Staffing a concern for new St. Joseph County 911 Center
While St. Joseph County’s new consolidated 911 dispatch building went online last month, officials say filling the call center has been a challenge.
The executive director says public safety won’t be impacted despite being understaffed.
For now, they’re using new technology and reorganization as a short-term solution.
This building had been in the making for several years.
Mid-January, the center opened its doors, now several dispatch departments are under one roof.
“We’ll have a dedicated section for police and a dedicated section for the fire department,” said executive director Brent Croymans. “So we will actually utilize a lot of efficiencies out of that so every dispatcher will be able to answer the phone calls from the citizens and we will be able to push it right out to the selective dispatchers.”
But there have been nagging concerns for folks on the other side of your emergency calls.

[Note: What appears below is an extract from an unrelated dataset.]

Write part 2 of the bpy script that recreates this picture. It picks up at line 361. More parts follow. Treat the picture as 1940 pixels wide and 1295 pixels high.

“Our staffing studies are still the same, we are still operating not as efficient as we could be,” said Croymans.
Understaffing means overtime for employees and more money cities and the county will have to pay.
A call center concern, officials believe, will take time to fix.
“We won’t see all the efficiencies until the new CAD system is up and running at that point and time, we can streamline some of the efficiencies here,” said Croymans.
Mishawaka and South Bend dispatch will continue to use their respective CAD systems.
They will all switch over to one uniformed system in the summer.